Our room in El Calafate

Our room in El Calafate

But a quick look out the window of the upstairs of our hostel and a trip to the front porch reminded us of why we are roughing it for the next several weeks we are in Patagonia.

View from second floor window of our hostel

View from second floor window of our hostel

View from the second floor window of our hostel

View from the second floor window of our hostel

The surroundings of the town of El Calafate are gorgeous.  It reminds us a bit of Switzerland, with a nice, beautifully colored green lake surrounded by huge, dark green trees and snow capped mountains in the background.

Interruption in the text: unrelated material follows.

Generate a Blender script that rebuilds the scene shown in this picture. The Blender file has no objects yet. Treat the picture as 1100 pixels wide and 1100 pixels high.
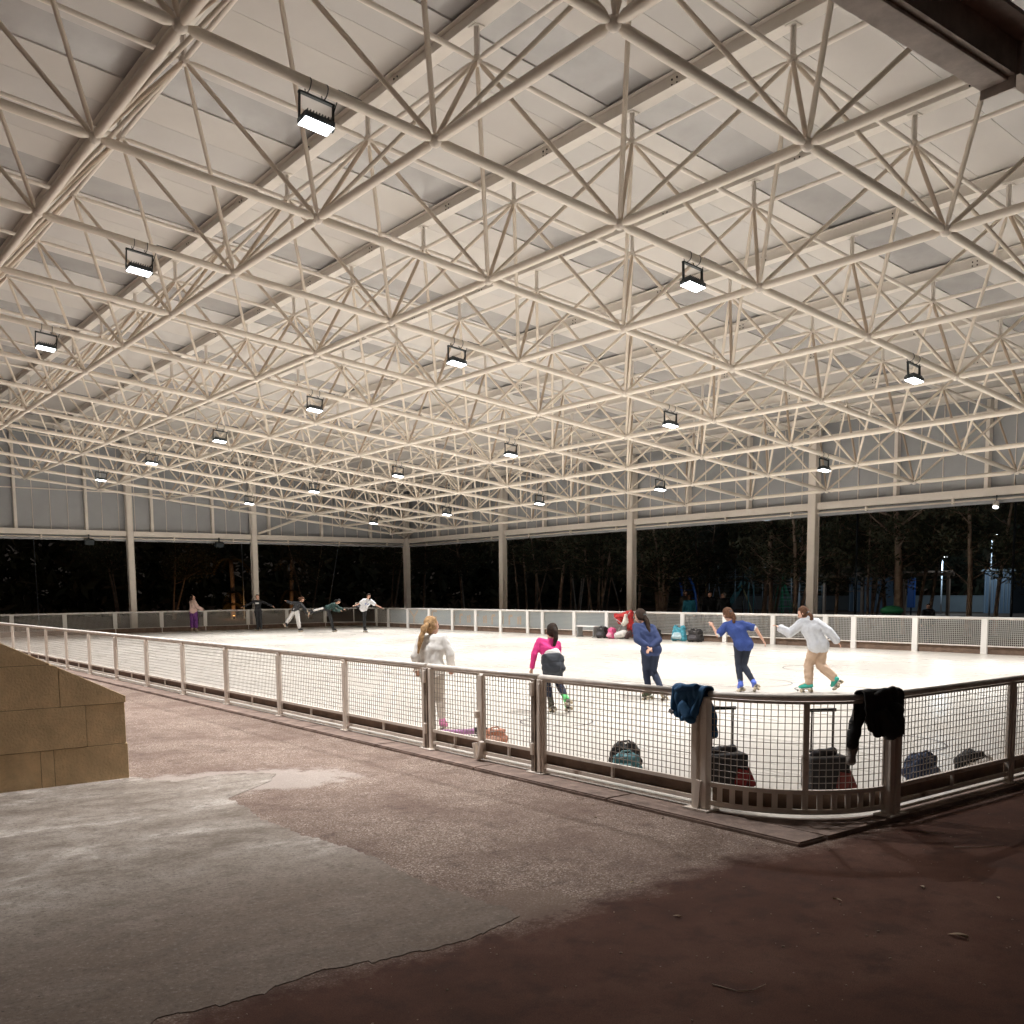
import bpy, bmesh, math, random
import numpy as np
from mathutils import Vector, Matrix, noise
R = math.radians
scene = bpy.context.scene
col = scene.collection
random.seed(7)

# ------------------------------------------------------------------ camera
YAW, PITCH, ROLL = 0.91353, -0.10158, 0.00943
cam_d = bpy.data.cameras.new('camera')
cam = bpy.data.objects.new('camera', cam_d); col.objects.link(cam)
fwd = Vector((math.cos(YAW)*math.cos(PITCH), math.sin(YAW)*math.cos(PITCH), math.sin(PITCH)))
rgt = Vector((math.sin(YAW), -math.cos(YAW), 0)); dwn = fwd.cross(rgt)
r2 = rgt*math.cos(ROLL)+dwn*math.sin(ROLL); d2 = dwn*math.cos(ROLL)-rgt*math.sin(ROLL)
m = Matrix((r2, -d2, -fwd)).transposed().to_4x4(); m.translation = Vector((-9.80, -10.08, 1.82))
cam.matrix_world = m
cam_d.sensor_width = 36; cam_d.lens = 34.555; cam_d.shift_x = 0.0053; cam_d.shift_y = 0.17427
cam_d.clip_start = 0.05; cam_d.clip_end = 2000
scene.camera = cam

# ------------------------------------------------------------------ world: night sky
world = bpy.data.worlds.new('World'); scene.world = world; world.use_nodes = True
wn = world.node_tree
bg = wn.nodes['Background']; sky = wn.nodes.new('ShaderNodeTexSky')
sky.sky_type = 'NISHITA'; sky.sun_disc = False
sky.sun_elevation = R(-12); sky.sun_rotation = R(250)
glow = wn.nodes.new('ShaderNodeMix'); glow.data_type = 'RGBA'; glow.blend_type = 'ADD'; glow.inputs[0].default_value = 1
glow.inputs[7].default_value = (0.42, 0.35, 0.30, 1)      # constant warm fill added over the night sky, as town glow
wn.links.new(sky.outputs[0], glow.inputs[6]); wn.links.new(glow.outputs[2], bg.inputs[0]); bg.inputs[1].default_value = 0.05

vs = scene.view_settings
vs.view_transform = 'Standard'; vs.look = 'None'; vs.exposure = 0.0; vs.gamma = 1; vs.use_curve_mapping = False
scene.cycles.use_denoising = True
scene.cycles.max_bounces = 7; scene.cycles.diffuse_bounces = 5; scene.cycles.glossy_bounces = 3
scene.cycles.caustics_reflective = False; scene.cycles.caustics_refractive = False
scene.cycles.sample_clamp_indirect = 6
scene.cycles.use_light_tree = True

LAMP_W = 280.0     # watts of each floodlight
LAMP_COL = (1.0, 0.98, 0.965)

# ------------------------------------------------------------------ materials
MATS = {}
def mat(name, color, rough=0.6, metal=0.0, var=0.0, vscale=3.0, bump=0.0, bscale=40.0, spec=0.5, emis=None, estr=0.0, c2=None, detail=6):
    if name in MATS: return MATS[name]
    m = bpy.data.materials.new(name); m.use_nodes = True; n = m.node_tree; b = n.nodes['Principled BSDF']
    b.inputs['Base Color'].default_value = (*color, 1); b.inputs['Roughness'].default_value = rough
    b.inputs['Metallic'].default_value = metal; b.inputs['Specular IOR Level'].default_value = spec
    tc = n.nodes.new('ShaderNodeTexCoord')
    if var > 0 or c2:
        t = n.nodes.new('ShaderNodeTexNoise'); t.inputs['Scale'].default_value = vscale; t.inputs['Detail'].default_value = detail
        t.inputs['Roughness'].default_value = 0.65
        n.links.new(tc.outputs['Object'], t.inputs['Vector'])
        mx = n.nodes.new('ShaderNodeMix'); mx.data_type = 'RGBA'
        lo = c2 if c2 else tuple(max(0, c*(1-var)) for c in color)
        hi = color if c2 else tuple(min(1, c*(1+var)) for c in color)
        mx.inputs[6].default_value = (*lo, 1); mx.inputs[7].default_value = (*hi, 1)
        rp = n.nodes.new('ShaderNodeMapRange'); rp.inputs[1].default_value = 0.3; rp.inputs[2].default_value = 0.7
        n.links.new(t.outputs['Fac'], rp.inputs[0]); n.links.new(rp.outputs[0], mx.inputs[0])
        n.links.new(mx.outputs[2], b.inputs['Base Color'])
    if bump > 0:
        t2 = n.nodes.new('ShaderNodeTexNoise'); t2.inputs['Scale'].default_value = bscale; t2.inputs['Detail'].default_value = 4
        n.links.new(tc.outputs['Object'], t2.inputs['Vector'])
        bp = n.nodes.new('ShaderNodeBump'); bp.inputs['Strength'].default_value = bump; bp.inputs['Distance'].default_value = 0.02
        n.links.new(t2.outputs['Fac'], bp.inputs['Height']); n.links.new(bp.outputs[0], b.inputs['Normal'])
    if emis:
        b.inputs['Emission Color'].default_value = (*emis, 1); b.inputs['Emission Strength'].default_value = estr
    MATS[name] = m
    return m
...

One thing that has been a bit unexpected is the wind.  While it is summer here, it doesn’t get hot because we’re so far south, but one of the things about summers in Patagonia is wind.  It’s typical for the wind to be constantly blowing at 25-35 mph.  It’s pretty crazy just walking down the street.

Look at that hair!

Look at that hair!

I’m going to keep this one short and sweet since my last post was the length of a book.  But we are adjusting just fine back into the backpacker’s life, and it doesn’t hurt that we have our visit to Perito Moreno Glacier tomorrow to look forward to, in addition to hiking, ice trekking, camping, and visiting glaciers and icebergs in the coming weeks.